The White Eagle has been a fitting locale for the duo to sing the songs of John Prine, Jimmie Dale Gilmore, Jim Boyer and, if you're lucky, David Bowie. The lights are dim, the walls are dark wood, and the "hard stuff" is in abundance. But this past Monday, Little Sue and Conover played their last show after a dispute with the venue over a change in their pay. Now the duo will be spinning those tales to crowd at Pasta Bangs, where the whiskey also flows, but the water of life just won't taste the same.
Of course, booze takes more life than it gives. But if there's any liquid that duplicates and accompanies the highs and lows of everyday existence more than a good bottle of Jack Daniel's, nobody has found it-or at least the musicians haven't.

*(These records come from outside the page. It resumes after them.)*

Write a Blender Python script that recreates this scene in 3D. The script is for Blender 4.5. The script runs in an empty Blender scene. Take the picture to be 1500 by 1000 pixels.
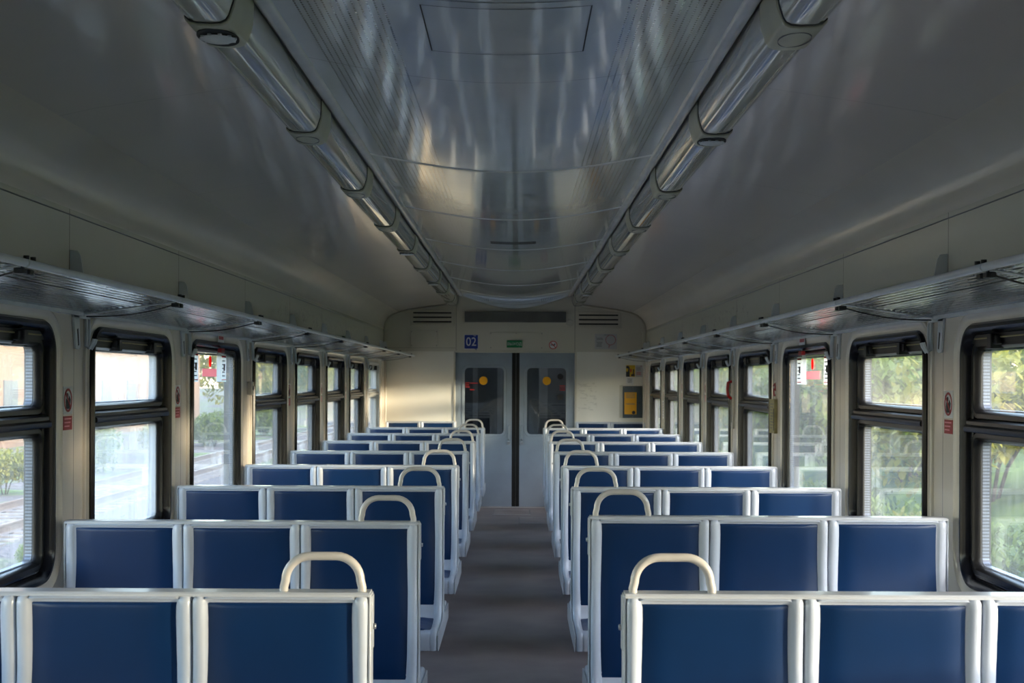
import bpy, math, random
from mathutils import Vector, Matrix
from mathutils.geometry import tessellate_polygon
PI = math.pi
sc = bpy.context.scene
col = sc.collection
R = math.radians

# ------------------------------------------------------------------ camera
CAMH = 1.631
cam_d = bpy.data.cameras.new('camera')
cam = bpy.data.objects.new('camera', cam_d)
col.objects.link(cam)
cam.location = (0, 0, CAMH)
cam.rotation_euler = (R(90), R(-0.25), 0)
cam_d.sensor_width = 36
cam_d.lens = 46.8
cam_d.shift_x = -8 / 1500
cam_d.shift_y = 57 / 1500
cam_d.dof.use_dof = True
cam_d.dof.focus_distance = 5.5
cam_d.dof.aperture_fstop = 8
cam_d.clip_start = 0.05
cam_d.clip_end = 600
sc.camera = cam

# ------------------------------------------------------------------ world, sun, exposure
w = bpy.data.worlds.new('sky')
sc.world = w
w.use_nodes = True
nt = w.node_tree
nt.nodes.clear()
sky = nt.nodes.new('ShaderNodeTexSky')
sky.sky_type = 'NISHITA'
sky.sun_disc = False
sky.sun_elevation = R(38)
sky.sun_rotation = R(140)
sky.air_density = 1.2
sky.dust_density = 1.0
bg = nt.nodes.new('ShaderNodeBackground')
bg.inputs['Strength'].default_value = 1.10
wo = nt.nodes.new('ShaderNodeOutputWorld')
tint = nt.nodes.new('ShaderNodeMix')
tint.data_type = 'RGBA'
tint.blend_type = 'MULTIPLY'
tint.inputs[0].default_value = 1.0
tint.inputs[7].default_value = (1.0, 0.90, 0.82, 1)
nt.links.new(sky.outputs[0], tint.inputs[6])
nt.links.new(tint.outputs[2], bg.inputs[0])
nt.links.new(bg.outputs[0], wo.inputs[0])

sun_d = bpy.data.lights.new('sun', 'SUN')
sun_d.energy = 5.0
sun_d.angle = R(4)
sun_d.color = (1.0, 0.80, 0.55)
sun = bpy.data.objects.new('sun', sun_d)
col.objects.link(sun)
sun.rotation_euler = Vector((-1.0, 0.38, -0.085)).to_track_quat('-Z', 'Y').to_euler()

sc.view_settings.view_transform = 'Standard'
sc.view_settings.look = 'None'
sc.view_settings.gamma = 1
sc.view_settings.use_curve_mapping = False
sc.view_settings.exposure = 0.85
sc.cycles.max_bounces = 12
sc.cycles.diffuse_bounces = 6
sc.cycles.glossy_bounces = 6
sc.cycles.transmission_bounces = 8
sc.cycles.transparent_max_bounces = 24
sc.cycles.use_denoising = True
sc.cycles.sample_clamp_indirect = 8

# ------------------------------------------------------------------ dimensions
C = -0.035          # carriage centre line
HW = 1.68           # half width to the wall
XL, XR = C - HW, C + HW
YB, YE = -0.80, 17.10
ZC = 2.26           # cornice
P = 1.64            # module

# ------------------------------------------------------------------ materials
def new_mat(name):
    m = bpy.data.materials.new(name)
    m.use_nodes = True
    t = m.node_tree
    b = t.nodes['Principled BSDF']
    return m, t, b

def rgb(c):
    return (c[0], c[1], c[2], 1)

def mth(t, op, a, b=None, c=None):
    n = t.nodes.new('ShaderNodeMath')
    n.operation = op
    for i, v in enumerate((a, b, c)):
        if v is None: continue
        if isinstance(v, (int, float)): n.inputs[i].default_value = v
        else: t.links.new(v, n.inputs[i])
    return n.outputs[0]

def mixc(t, fac, a, b):
    n = t.nodes.new('ShaderNodeMix')
    n.data_type = 'RGBA'
    if isinstance(fac, (int, float)): n.inputs[0].default_value = fac
    else: t.links.new(fac, n.inputs[0])
    for i, v in ((6, a), (7, b)):
        if isinstance(v, tuple): n.inputs[i].default_value = rgb(v)
        else: t.links.new(v, n.inputs[i])
    return n.outputs[2]

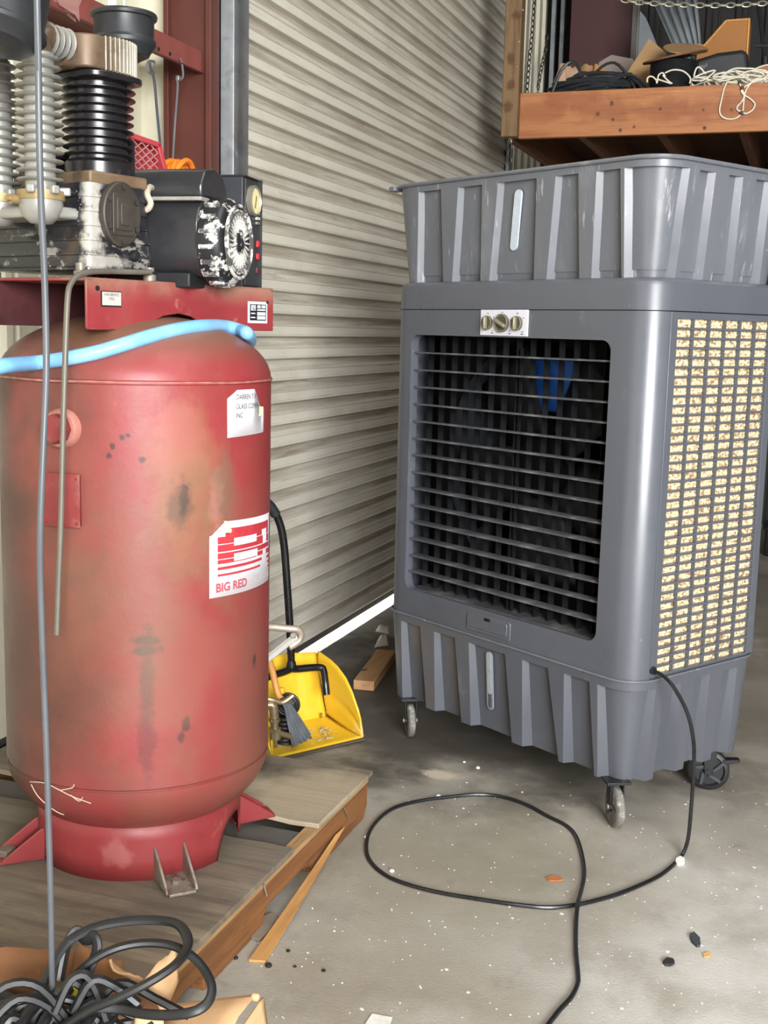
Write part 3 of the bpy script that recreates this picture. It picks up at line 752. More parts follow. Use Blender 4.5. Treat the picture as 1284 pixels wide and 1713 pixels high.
mb = MB(); c0 = V(dec(.15, .86, .004)); mb.tube([V(dec(.0, .80, .003)), V(dec(.08, .86, .010)), V(dec(.14, .92, .008)), V(dec(.17, 1., .003))], .004, 6)
mb.tube([V(dec(.10, .88, .008)), V(dec(.15, .9, .014)), V(dec(.19, .88, .010))], .006, 6)
k = part(mb, 'peeled_corner', mat('peel', '#e2cfc0', .6), lab); tag(k, 'curled peeling corner')
# the paper owner label above
pix = [(379, 667), (395, 653), (430, 653), (444, 685), (442, 725), (380, 731)]
def wrap_pt(p, r): a = math.atan2(p.y, p.x); return V(((RT_ + r) * math.cos(a), (RT_ + r) * math.sin(a), p.z))
a0, b0 = ang_z(379, 690); a1 = ang_z(436, 690)[0] + .05
ztp, zbt = ang_z(400, 652)[1], ang_z(400, 731)[1]
def lp(u, v, r=.0012): a = a0 + (a1 - a0) * u; return ((RT_ + r + .0006 * math.sin(9 * u + 6 * v)) * math.cos(a), (RT_ + r + .0006 * math.sin(9 * u + 6 * v)) * math.sin(a), zbt + (ztp - zbt) * v)
mb = MB(); us = [i / 20 for i in range(21)]
tv = lambda u: .82 + .18 * u / .2 if u < .2 else (1. if u < .66 else max(.55, 1. - .62 * (u - .66) / .3))
mb.v = [lp(u, .0 + .04 * u) for u in us] + [lp(u, tv(u)) for u in us]
mb.f = [(i, i + 1, 22 + i, 21 + i) for i in range(20)]
ol = part(mb, 'paper_label', M_dec, thick=.0006); tag(ol, 'torn white paper label with faint capital letters')
wa = (a1 - a0) * RT_
for body, v in (('DARREN T-Y', .80), ('GLASS COMPA', .60), ('INC', .41)):
    vs, fs = text_geo(body, .0155); mb = MB(); mb.v = [lp(.16 + p[0] / wa * .82, v + p[1] / (ztp - zbt), .0042) for p in vs if True]; mb.f = fs
    k = part(mb, 'label_text', M_ink, ol, smooth=0)
mb = MB(); mb.v = [lp(.78, .62, .004), lp(.90, .60, .006), lp(.88, .42, .004), lp(.76, .40, .003)]; mb.f = [(0, 1, 2, 3)]
k = part(mb, 'torn_flap', mat('peel_yellow', '#e6d6a8', .6), ol, smooth=0); tag(k, 'yellowed torn flap')
# a wisp of fibres caught on the lower weld
mb = MB()
for pix in (((50, 1308), (75, 1310), (100, 1322), (120, 1332), (152, 1344)), ((52, 1312), (62, 1330), (78, 1346), (95, 1358), (107, 1363)), ((100, 1322), (120, 1318), (124, 1312)), ((118, 1330), (132, 1340), (138, 1334))):
    mb.tube([tank_hit(x, y, .004) for x, y in pix], .0013, 5)
k = part(mb, 'dry_fibre', mat('fibre', '#b9a48d', .8)); tag(k, 'thin dry fibres caught on the weld')

# the channel-shaped platform on top
PX0, PX1, PY0, PY1, PZ = -.242, .325, -.12, .18, 1.44
M_plat = mat('platform_red', '#8c3336', .45, vary=.14, vscale=6, layers=[('#7f4a3e', 6., .52, .72, .5), ('#98806a', 4., .42, .68, .7, (1, 1, 1), 2, 1.385, 1.445), ('#d08b84', 14., .62, .74, .4)], bump=.04, space='Object')
plat = part(MB().span((PX0, PY0, PZ - .007), (PX1, PY1, PZ)), 'platform', M_plat, bevel=.003)
fl = [(PX0, PZ - .002), (PX1 - .012, PZ - .002), (PX1, PZ - .014), (PX1, 1.339), (.16, 1.339), (.10, 1.346), (.05, 1.368), (.015, 1.373), (-.03, 1.367), (-.07, 1.352), (-.095, 1.345), (-.125, 1.342), (-.14, 1.335), (PX0, 1.337)]
k = part(MB().prism(fl, .006, None, (0, PY0, 0)), 'front_flange', M_plat, plat, bevel=.0015)
fl2 = [(PX0 - .02, PZ - .002), (PX1, PZ - .002), (PX1, 1.339), (PX0 - .02, 1.339)]
k = part(MB().prism(fl2, .006, None, (0, PY1 - .006, 0)), 'rear_flange', mat('flange_shade', '#4a2123', .6, vary=.25, vscale=8, layers=[('#241212', 5., .48, .7, .7)]), plat, bevel=.0015)  # darker than the platform: shade inside the channel put into its red
k = part(MB().span((PX1 - .006, PY0 + .004, 1.339), (PX1, PY1, PZ - .004)), 'end_flange', M_plat, plat, bevel=.003)
k = part(MB().span((PX0, PY0 + .002, 1.335), (PX0 + .05, PY0 - .016, 1.339)), 'bent_lip', M_plat, plat, bevel=.001)
q = onY(163, 482, PY0 - .001); k = part(MB().lathe([(0, 0), (.0055, 0), (.0055, .0008), (0, .0008)], 12, q, rot=Matrix.Rotation(PI / 2, 3, 'X')), 'screw_hole', mat('hole2', '#0b0808', .9), plat)
q = onY(447, 506, PY0 - .001); k = part(MB().lathe([(0, 0), (.004, 0), (.004, .0008), (0, .0008)], 12, q, rot=Matrix.Rotation(PI / 2, 3, 'X')), 'screw_hole', bpy.data.materials['hole2'], plat)
M_black = mat('label_black', '#1c1d20', .5); M_silver = mat('label_silver', '#b9b5ad', .45, vary=.1, vscale=30)
def flange_plate(x0, z0, x1, z1, off, m, name, parent):
    return part(MB().span((x0, PY0 - off - .0006, z0), (x1, PY0 - off, z1)), name, m, parent)
def flange_text(body, size, x, z, m, off, parent, align='CENTER', sx=1.):
    vs, fs = text_geo(body, size, align); mb = MB(); mb.v = [(x + p[0] * sx, PY0 - off, z + p[1]) for p in vs]; mb.f = fs
    return part(mb, 'label_text', m, parent, smooth=0)
a = onY(168, 486, PY0); b = onY(203, 514, PY0)
sl = flange_plate(a.x, b.z, b.x, a.z, .0004, M_black, 'service_label', None); tag(sl, 'small silver service label on the platform edge')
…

Little Sue's youthful tale of J&B and the bus is the beginning of what will be a very long conversation about that relationship. The goal? To uncover the reasons the bottle has inspired hundreds of musicians to sing its healing powers or damn its devilish consequences. But it's difficult to have a conversation about the comforts of moonshine without the guest of honor present, and soon the conversation spirals into nonsense, the only lessons learned coming from a buzzing head, a warm belly and the stories these women can tell.
"The first time I drank whiskey was for my 21st birthday," recalls Conover. "A bunch of people were coming up to my trailer in the woods, and some idiot brought up a bottle of Jack Daniel's Green and I, of course, partook of most of it. They all left, and I passed out behind my woodshed."
It doesn't get much more illuminating than that, which is what Little Sue has been trying to tell me all night.
"You're trying to get to the mystery of whiskey, and you just can't do it," she says. "It just works in some way, and people will just keep on writing songs about it, for it, because of it and in spite of it."